S. 889, a bill concerning consumer-revolving loans, was “one of the few Banking Committee bills we were actually able to support,” wrote Mongellow. The bill would remove the current prohibition on accessing a home equity line of credit with a debit card or credit card. Although the bill did receive a few no-votes, it passed the committee and is headed to the Senate.
“We will continue to communicate our ‘convenience to the consumer’ argument,” wrote Mongellow.
The joint favorable, or JF, deadlines for committees are wrapping up by mid-April, and the General Assembly session is over on June 4. Most likely, budget talks regarding the next biennial budget will resume after committees are finished.
The CBA tries to remain active at the capital, reviewing every piece of legislation that comes through. Currently, there are roughly 1,200 Senate bills and 1,700 House bills this session. While most of them have nothing to do with the financial industry, they are all reviewed anyway.

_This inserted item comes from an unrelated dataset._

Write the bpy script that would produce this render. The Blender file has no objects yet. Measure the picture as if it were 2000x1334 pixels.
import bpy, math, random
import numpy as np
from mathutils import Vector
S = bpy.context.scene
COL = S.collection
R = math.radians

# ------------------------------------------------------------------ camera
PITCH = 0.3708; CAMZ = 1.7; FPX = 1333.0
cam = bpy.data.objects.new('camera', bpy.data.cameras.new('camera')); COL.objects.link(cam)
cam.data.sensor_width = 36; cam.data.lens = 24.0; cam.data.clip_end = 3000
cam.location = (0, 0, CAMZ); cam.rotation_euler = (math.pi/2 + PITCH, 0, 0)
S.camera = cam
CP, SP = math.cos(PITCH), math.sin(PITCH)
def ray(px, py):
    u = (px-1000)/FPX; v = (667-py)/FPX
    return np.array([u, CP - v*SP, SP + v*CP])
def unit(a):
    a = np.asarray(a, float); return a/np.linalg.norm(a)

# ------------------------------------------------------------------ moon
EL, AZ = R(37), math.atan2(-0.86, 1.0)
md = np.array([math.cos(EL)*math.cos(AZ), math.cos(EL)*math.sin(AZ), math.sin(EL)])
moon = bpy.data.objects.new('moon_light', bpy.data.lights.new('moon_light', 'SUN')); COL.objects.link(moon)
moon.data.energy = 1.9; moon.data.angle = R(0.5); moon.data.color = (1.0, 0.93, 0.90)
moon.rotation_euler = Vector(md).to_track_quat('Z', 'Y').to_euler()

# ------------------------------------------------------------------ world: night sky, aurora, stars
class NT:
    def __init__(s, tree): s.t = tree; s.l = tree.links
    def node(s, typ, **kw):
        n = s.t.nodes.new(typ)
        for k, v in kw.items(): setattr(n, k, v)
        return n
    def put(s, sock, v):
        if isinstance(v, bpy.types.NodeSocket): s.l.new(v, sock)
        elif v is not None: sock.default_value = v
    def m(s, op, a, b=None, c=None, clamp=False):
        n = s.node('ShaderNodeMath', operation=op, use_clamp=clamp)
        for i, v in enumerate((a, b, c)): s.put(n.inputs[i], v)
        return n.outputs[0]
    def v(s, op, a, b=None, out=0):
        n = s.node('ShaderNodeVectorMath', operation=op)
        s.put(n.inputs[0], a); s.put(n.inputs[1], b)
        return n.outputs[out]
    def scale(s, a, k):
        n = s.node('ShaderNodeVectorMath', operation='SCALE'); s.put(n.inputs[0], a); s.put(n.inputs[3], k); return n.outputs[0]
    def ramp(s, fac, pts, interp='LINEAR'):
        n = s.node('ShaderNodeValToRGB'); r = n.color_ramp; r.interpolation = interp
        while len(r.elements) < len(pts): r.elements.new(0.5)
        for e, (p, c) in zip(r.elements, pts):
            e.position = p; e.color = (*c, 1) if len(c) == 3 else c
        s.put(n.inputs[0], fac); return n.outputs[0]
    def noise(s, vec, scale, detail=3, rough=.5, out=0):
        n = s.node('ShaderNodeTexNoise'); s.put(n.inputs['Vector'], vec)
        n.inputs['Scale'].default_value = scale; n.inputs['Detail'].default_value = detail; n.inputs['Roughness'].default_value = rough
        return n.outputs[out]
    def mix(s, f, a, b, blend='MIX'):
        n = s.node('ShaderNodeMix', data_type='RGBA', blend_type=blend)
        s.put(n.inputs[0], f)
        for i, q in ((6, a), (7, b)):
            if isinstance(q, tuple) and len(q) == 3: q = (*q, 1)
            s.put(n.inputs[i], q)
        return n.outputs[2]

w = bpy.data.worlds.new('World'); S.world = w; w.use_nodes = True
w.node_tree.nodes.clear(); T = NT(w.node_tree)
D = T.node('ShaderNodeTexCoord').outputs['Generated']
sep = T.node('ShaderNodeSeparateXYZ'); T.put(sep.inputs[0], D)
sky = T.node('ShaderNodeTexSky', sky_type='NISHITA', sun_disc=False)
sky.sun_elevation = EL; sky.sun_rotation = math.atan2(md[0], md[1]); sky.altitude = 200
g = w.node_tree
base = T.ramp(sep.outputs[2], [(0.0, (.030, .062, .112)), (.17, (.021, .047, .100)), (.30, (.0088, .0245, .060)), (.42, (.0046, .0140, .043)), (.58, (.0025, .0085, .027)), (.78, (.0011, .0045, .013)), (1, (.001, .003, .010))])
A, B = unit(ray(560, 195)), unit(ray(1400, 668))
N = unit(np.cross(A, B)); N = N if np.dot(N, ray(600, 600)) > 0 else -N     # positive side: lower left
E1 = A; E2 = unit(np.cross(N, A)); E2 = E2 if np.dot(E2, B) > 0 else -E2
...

“The majority of the bills don’t impact our industry, but we can’t take the chance,” said Mongellow.
There is new leadership in the Banking Committee. Sen. Bill Finch, D- Bridgeport, is the new Senate chairman of the committee. Rep. Kathy Tymniak, R-Fairfield, is a new ranking member. The House chairman, Rep. Paul Doyle, R-Wethersfield, has been in place for two terms, and Sen. Win Smith Jr., R-Milford, has been a ranking member for several terms.
Of the 19 committee members, 11 are new to the group.
“That’s unusual for us,” said Mongellow. “Usually you have turnover of maybe four or five legislators, not 11. We’ve definitely had to spend a little more time informing newer committee members as to what the current state of financial services really is.”
Mongellow added that often issues come up in committee that have been raised or discussed previously, and newer members have to be brought up to speed.
“We have a great relationship with all the leadership and members, and we’ve been doing this for many, many years,” said Mongellow. “We simply have to re-inform some of the newer committee members as to what some particular issues are.”